Kein Management-Buy-Out
Nowotny beschreibt Stauffer als „geschickten Geschäftsführer, der die Bedürfnisse der ÖH kennt“, von ÖH-Vertretern ist kein schlechtes Wort über ihn zu hören. Einzig, dass er vor einigen Jahren Facultas kaufen wollte, dürfte manchem sauer aufgestoßen sein. „Immer wieder gab es die Überlegung, ob ein Management-Buy-Out die Zukunft von Facultas absichern kann. Ich hätte es gerne ganz zu Beginn gemacht“, sagt Stauffer. Doch inzwischen sei auch ihm Facultas zu teuer geworden. Inge Kralupper, Geschäftsführerin des Hauptverbandes des Österreichischen Buchhandels, führt den Erfolg auf richtige Entscheidungen und gute Mitarbeiter zurück. Facultas hat mittlerweile über 100 Mitarbeiter.
„Wir werden Filialen schließen“
Doch das einstige Kerngeschäft Drucken und Kopieren rentiert sich kaum noch, erst vor drei Monaten sperrte die Off-Set-Druckerei zu. Stauffer setzt auf Online, E-Books und Bindeservice und will sich als lokaler Fachbuchhändler behaupten.

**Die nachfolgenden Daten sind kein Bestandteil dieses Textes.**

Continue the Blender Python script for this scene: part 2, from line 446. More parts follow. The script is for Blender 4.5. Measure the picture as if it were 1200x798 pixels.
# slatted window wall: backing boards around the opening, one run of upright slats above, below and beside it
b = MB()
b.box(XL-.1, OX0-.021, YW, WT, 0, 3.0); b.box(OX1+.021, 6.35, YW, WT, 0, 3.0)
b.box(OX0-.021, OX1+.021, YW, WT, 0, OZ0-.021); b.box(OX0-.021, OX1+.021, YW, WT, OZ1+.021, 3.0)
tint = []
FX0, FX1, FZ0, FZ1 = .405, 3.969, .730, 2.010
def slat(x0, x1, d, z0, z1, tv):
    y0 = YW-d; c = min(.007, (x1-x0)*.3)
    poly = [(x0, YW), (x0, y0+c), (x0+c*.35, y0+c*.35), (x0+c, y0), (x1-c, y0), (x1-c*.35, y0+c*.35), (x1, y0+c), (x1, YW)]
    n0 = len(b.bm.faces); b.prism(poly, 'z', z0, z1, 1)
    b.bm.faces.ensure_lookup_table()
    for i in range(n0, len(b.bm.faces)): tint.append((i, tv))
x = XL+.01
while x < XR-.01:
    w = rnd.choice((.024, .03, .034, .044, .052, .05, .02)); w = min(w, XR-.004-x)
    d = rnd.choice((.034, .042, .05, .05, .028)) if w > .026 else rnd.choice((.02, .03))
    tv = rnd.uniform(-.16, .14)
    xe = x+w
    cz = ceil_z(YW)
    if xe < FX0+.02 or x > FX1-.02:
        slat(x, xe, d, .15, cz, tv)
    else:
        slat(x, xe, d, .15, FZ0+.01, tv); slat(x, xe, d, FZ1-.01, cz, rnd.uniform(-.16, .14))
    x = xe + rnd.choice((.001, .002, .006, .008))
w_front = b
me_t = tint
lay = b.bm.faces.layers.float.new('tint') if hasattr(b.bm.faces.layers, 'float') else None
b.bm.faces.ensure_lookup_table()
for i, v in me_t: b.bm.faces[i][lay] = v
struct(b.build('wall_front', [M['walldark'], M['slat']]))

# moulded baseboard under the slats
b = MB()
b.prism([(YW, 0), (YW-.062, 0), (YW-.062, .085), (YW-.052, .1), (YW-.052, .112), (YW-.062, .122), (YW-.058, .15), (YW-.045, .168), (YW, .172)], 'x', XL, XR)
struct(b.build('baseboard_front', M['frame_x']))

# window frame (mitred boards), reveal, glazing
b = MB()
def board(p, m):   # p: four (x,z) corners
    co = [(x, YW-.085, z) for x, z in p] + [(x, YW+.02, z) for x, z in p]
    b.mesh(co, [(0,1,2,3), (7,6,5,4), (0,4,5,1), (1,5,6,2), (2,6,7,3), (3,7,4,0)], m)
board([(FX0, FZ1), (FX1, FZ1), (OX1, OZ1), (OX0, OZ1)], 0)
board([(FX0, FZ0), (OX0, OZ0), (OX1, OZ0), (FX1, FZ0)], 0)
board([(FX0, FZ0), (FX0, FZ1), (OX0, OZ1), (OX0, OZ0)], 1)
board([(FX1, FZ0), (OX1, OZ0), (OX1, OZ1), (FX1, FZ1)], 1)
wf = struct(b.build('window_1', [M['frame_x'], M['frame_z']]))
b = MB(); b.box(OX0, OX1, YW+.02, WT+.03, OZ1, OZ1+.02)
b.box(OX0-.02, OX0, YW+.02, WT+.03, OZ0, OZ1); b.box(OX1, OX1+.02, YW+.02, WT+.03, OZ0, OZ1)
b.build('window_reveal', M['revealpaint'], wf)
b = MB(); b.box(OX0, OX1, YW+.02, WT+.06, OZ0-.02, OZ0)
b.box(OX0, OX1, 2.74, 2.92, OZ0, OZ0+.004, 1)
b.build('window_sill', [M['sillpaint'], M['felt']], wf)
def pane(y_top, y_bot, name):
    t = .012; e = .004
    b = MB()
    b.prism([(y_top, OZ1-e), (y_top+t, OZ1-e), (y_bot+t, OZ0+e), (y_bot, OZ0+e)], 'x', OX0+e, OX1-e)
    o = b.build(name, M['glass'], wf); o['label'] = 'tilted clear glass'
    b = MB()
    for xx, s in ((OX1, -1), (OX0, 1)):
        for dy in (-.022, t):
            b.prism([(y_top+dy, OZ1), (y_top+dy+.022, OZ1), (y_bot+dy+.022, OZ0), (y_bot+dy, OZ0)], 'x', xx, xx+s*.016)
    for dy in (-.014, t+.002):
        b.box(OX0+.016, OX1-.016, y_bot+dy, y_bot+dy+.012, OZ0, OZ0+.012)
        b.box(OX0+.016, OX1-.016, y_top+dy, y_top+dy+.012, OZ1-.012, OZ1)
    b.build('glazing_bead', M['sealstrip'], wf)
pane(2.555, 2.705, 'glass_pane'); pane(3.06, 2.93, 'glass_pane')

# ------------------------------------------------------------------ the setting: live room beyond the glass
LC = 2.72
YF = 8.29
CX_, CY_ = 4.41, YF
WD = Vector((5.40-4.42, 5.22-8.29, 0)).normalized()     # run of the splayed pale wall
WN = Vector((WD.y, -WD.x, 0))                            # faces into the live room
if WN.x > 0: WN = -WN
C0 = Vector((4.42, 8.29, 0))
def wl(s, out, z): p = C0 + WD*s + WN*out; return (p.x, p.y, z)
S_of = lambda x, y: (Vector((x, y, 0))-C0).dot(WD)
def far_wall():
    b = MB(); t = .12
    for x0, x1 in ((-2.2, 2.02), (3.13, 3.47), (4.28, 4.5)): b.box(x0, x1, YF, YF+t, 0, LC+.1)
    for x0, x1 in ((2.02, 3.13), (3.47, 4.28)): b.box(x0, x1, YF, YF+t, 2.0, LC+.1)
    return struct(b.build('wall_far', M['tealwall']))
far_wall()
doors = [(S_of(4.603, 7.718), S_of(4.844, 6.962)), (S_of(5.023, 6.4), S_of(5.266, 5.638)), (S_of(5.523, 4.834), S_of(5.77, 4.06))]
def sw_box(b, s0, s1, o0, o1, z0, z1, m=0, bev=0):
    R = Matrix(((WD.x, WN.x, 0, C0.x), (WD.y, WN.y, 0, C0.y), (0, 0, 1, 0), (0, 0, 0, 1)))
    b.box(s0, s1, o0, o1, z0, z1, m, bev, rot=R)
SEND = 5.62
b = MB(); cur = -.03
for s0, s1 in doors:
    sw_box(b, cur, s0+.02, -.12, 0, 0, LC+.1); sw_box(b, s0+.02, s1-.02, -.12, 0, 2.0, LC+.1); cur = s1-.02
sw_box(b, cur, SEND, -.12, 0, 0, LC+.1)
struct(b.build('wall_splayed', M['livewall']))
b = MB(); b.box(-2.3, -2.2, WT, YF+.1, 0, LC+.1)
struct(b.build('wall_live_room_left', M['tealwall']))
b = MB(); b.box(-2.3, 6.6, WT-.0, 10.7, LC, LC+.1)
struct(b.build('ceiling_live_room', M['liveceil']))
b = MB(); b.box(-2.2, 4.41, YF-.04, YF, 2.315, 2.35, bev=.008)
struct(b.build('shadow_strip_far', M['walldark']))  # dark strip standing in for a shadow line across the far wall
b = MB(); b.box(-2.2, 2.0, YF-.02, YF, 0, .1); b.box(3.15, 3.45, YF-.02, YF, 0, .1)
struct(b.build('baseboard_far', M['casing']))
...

Aber er ist skeptisch: „Ich traue mich nicht zu sagen, ob es in fünf Jahren in Wien noch eine medizinische Fachbuchhandlung geben wird.“ Das erstaunt angesichts des Erfolgs. „Bewertet wird immer nur die Zukunft, nicht die Vergangenheit. Wir werden Servicefelder verlieren und wir werden Filialen schließen“, sagt Stauffer.